THE performance of the Zimbabwe Stock Exchange (ZSE) and the Victoria Falls Stock Exchange (VFEX) in October 2024 reflects a complex interplay of macroeconomic factors and market dynamics. 

The ZSE witnessed a sharp increase in transactions in nominal terms due to the abrupt-significant devaluation of the local currency on September 27, 2024. This devaluation caused nominal Zimbabwe Gold (ZWG) values to skyrocket as the real-term value remained relatively stable, indicative of increased liquidity in local currency terms. The rampant inflation, which saw a month-on-month increase of 37,2% in October, further exacerbated these dynamics. In October, the ZSE recorded an aggregate turnover of ZWG502,84 million, a substantial 84% increase from the ZWG273,85 million traded in September. 

However, when adjusted for real terms, the overall growth for October was a modest 3%, rising from US$18,31 million in September to US$18,81 million. 

Nonetheless, this surge in both nominal and real turnover was driven by local currency holders seeking safe-haven investments in stocks amidst the escalating value loss due to inflation and exchange rate depreciation. Consequently, this increased demand led to an uptick in overall share prices, as evidenced by the rise in the ZSE All Share Index.  As a result, the overall market capitalisation of the ZSE increased by 19% in nominal terms to ZWG84,77 billion.
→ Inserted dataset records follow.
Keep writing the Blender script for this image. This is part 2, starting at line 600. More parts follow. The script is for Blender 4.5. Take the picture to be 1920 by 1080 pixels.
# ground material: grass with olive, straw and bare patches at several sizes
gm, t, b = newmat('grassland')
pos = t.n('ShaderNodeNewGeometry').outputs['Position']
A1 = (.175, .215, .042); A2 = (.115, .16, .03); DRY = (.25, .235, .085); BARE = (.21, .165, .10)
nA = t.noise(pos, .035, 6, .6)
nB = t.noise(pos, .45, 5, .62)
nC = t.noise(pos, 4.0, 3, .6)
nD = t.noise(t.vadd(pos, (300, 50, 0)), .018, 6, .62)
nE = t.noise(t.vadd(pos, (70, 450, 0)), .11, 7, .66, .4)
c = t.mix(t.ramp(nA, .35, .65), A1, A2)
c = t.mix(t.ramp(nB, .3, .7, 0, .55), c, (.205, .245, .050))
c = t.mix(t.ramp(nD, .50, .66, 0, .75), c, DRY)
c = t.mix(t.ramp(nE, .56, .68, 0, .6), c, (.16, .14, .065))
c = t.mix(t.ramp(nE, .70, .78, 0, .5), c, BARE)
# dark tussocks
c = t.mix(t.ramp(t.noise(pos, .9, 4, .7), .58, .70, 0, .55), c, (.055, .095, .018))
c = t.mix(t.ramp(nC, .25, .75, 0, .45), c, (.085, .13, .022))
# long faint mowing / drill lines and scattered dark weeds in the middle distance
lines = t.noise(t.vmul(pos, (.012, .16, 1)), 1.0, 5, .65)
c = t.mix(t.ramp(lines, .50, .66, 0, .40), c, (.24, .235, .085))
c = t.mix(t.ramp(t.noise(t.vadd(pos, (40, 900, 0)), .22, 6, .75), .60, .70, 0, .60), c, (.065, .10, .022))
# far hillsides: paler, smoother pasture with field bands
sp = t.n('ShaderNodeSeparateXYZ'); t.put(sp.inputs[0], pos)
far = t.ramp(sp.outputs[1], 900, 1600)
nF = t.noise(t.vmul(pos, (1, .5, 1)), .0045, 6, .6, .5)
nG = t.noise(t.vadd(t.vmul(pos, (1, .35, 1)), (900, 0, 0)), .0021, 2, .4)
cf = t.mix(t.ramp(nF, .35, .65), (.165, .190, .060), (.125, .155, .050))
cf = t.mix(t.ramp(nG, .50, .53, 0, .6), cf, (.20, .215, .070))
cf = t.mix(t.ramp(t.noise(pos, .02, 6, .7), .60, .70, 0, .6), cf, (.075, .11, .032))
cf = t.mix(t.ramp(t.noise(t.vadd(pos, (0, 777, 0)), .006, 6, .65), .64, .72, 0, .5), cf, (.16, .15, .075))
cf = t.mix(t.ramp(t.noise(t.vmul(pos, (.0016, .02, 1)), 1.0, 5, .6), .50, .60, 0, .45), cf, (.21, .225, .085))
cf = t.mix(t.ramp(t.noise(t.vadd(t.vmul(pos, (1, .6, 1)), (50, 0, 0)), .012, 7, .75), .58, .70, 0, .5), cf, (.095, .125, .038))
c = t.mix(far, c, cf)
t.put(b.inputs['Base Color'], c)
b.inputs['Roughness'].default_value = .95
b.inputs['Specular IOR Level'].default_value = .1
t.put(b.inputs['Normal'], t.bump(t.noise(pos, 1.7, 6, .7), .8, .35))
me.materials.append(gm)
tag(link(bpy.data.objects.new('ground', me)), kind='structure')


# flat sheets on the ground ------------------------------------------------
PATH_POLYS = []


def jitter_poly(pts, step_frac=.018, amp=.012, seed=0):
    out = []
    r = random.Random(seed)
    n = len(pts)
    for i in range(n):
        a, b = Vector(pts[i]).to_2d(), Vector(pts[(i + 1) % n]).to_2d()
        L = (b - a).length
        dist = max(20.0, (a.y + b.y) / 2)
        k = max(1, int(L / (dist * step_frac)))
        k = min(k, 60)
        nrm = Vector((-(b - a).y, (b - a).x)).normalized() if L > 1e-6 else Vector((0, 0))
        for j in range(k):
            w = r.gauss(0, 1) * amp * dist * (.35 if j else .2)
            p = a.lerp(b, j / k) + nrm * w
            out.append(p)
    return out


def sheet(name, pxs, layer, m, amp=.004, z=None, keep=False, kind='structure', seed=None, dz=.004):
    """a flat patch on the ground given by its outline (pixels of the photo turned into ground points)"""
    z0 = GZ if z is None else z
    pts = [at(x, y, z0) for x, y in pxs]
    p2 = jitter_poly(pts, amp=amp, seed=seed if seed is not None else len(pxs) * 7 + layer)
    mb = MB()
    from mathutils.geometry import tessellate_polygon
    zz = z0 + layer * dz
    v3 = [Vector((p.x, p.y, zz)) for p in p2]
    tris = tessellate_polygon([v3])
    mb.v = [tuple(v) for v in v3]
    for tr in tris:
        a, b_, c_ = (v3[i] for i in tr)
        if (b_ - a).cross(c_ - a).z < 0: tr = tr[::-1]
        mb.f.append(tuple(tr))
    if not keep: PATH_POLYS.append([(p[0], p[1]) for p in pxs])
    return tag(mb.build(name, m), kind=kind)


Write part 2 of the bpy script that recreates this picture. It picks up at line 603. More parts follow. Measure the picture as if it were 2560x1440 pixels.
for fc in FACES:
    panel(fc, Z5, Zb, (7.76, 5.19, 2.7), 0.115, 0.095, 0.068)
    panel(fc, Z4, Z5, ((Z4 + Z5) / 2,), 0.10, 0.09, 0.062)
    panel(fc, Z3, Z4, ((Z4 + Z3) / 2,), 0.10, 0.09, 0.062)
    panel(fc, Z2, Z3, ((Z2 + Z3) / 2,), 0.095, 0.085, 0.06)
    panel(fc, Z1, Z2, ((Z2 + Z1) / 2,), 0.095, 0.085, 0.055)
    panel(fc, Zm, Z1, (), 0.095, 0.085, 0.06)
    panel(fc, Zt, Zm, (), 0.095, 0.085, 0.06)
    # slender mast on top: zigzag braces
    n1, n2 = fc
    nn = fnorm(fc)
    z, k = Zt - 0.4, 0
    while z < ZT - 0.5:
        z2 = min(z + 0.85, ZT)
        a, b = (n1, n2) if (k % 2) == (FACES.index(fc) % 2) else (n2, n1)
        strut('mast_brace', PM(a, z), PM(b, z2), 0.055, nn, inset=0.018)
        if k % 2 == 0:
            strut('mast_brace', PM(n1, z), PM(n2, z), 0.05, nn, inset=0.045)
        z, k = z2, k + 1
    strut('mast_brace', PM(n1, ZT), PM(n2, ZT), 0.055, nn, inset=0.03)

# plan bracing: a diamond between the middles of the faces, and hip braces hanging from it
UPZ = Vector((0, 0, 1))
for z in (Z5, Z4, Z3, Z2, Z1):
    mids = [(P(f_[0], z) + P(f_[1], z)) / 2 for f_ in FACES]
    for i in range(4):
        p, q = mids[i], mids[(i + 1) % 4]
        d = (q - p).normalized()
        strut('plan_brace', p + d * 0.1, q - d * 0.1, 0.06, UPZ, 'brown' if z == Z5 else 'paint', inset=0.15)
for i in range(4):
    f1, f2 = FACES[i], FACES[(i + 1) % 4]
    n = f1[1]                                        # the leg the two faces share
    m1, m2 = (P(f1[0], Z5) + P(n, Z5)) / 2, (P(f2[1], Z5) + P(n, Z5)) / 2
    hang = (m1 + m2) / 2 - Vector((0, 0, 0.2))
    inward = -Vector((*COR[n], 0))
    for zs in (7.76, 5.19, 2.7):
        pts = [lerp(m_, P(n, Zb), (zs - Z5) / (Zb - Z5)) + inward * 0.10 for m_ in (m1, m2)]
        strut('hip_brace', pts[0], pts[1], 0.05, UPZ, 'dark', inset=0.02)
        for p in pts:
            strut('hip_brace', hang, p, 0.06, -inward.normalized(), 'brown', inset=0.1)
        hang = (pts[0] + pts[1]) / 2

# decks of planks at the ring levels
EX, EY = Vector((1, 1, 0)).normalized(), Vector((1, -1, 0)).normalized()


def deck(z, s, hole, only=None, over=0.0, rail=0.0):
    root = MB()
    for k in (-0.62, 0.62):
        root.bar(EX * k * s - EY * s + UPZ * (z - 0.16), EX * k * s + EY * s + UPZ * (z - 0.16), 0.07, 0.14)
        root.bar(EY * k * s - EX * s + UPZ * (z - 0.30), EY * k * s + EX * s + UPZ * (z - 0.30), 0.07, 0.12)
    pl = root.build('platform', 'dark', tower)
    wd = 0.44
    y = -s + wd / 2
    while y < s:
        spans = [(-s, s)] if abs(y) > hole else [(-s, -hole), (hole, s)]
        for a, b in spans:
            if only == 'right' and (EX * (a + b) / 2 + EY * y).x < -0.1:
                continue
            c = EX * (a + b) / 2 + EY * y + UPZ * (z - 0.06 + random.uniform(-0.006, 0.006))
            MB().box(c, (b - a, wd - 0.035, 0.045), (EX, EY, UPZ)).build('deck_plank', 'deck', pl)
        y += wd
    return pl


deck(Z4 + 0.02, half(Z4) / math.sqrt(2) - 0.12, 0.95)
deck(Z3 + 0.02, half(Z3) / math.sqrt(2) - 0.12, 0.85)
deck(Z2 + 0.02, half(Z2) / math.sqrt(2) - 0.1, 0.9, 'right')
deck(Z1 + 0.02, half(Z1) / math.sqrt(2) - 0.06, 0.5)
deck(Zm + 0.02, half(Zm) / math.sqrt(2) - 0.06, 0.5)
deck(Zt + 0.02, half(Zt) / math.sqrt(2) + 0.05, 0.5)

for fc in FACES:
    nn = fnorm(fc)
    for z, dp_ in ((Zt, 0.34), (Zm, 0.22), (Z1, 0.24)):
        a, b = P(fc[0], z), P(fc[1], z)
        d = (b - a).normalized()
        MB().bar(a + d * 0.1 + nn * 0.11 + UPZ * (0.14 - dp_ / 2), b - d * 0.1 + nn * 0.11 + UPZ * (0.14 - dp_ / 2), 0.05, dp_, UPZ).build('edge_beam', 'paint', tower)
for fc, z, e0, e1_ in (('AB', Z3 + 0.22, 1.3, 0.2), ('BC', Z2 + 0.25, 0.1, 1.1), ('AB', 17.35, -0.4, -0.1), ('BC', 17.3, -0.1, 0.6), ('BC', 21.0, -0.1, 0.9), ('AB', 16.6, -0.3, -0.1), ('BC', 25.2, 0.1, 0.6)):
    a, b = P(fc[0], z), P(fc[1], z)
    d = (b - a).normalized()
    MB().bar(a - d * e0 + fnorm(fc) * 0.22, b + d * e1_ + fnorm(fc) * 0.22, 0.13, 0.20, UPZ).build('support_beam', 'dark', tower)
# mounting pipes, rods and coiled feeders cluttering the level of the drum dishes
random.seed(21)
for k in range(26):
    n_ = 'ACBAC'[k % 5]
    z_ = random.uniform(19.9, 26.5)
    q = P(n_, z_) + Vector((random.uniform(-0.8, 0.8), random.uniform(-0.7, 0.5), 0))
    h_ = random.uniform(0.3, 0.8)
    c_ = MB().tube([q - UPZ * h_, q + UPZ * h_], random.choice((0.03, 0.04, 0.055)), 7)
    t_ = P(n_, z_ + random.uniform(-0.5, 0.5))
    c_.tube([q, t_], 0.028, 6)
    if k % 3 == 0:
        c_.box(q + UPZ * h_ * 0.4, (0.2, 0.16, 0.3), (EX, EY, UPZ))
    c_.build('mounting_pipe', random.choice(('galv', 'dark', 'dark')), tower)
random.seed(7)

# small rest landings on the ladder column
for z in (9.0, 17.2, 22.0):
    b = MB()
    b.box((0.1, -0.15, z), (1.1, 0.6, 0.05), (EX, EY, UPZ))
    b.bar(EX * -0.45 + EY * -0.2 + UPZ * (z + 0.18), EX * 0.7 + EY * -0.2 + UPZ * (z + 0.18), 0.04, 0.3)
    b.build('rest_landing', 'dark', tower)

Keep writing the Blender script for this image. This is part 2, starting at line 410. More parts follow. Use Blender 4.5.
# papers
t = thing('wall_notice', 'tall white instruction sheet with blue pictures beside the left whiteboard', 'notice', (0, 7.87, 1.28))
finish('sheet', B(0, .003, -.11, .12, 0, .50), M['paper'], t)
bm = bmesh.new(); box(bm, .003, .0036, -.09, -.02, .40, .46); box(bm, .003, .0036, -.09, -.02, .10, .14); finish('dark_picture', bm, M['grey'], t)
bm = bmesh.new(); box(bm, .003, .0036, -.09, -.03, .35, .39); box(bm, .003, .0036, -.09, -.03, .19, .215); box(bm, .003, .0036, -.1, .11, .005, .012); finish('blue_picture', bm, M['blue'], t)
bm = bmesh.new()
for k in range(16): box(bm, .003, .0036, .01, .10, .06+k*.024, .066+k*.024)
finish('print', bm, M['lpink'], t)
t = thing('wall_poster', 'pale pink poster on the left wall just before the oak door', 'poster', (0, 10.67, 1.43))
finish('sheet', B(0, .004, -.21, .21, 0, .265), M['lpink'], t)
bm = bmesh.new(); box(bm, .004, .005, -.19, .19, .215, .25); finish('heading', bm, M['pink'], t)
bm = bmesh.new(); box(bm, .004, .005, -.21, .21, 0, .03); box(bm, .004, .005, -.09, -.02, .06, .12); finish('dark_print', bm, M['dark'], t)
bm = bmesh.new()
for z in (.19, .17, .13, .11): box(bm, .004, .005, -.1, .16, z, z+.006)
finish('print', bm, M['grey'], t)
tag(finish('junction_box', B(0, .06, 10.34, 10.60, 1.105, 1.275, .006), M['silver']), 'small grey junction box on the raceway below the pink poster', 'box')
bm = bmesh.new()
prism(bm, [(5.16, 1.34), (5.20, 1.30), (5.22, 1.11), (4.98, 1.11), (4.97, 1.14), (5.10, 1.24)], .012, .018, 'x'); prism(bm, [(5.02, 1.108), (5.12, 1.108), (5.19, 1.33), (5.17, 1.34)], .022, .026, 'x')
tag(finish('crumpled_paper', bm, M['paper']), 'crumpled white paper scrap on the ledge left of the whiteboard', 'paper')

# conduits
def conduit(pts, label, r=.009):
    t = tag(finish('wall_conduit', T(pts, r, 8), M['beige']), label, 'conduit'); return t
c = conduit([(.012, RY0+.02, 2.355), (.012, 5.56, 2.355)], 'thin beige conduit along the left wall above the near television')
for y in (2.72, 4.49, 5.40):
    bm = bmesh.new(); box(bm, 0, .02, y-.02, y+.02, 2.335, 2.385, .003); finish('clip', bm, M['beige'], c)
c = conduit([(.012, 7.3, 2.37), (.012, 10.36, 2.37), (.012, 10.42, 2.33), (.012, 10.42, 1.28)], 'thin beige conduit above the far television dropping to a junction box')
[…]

In real terms, total market capitalisation went up by 3%, from US$2,87 billion in September to US$2,96 billion in October.

Despite these positive indicators, the ZSE has faced long-standing challenges due to exchange rate volatilities and policy inconsistencies, which have eroded its overall value in real terms. 

For instance, the market was valued at US$4,12 billion in August but has since plunged to US$2,96 billion despite nominal increases. Meanwhile, the substantial appreciation of the US dollar against the ZWG prompted foreign investors to capitalise on exchange gains by buying at lower prices on the ZSE. 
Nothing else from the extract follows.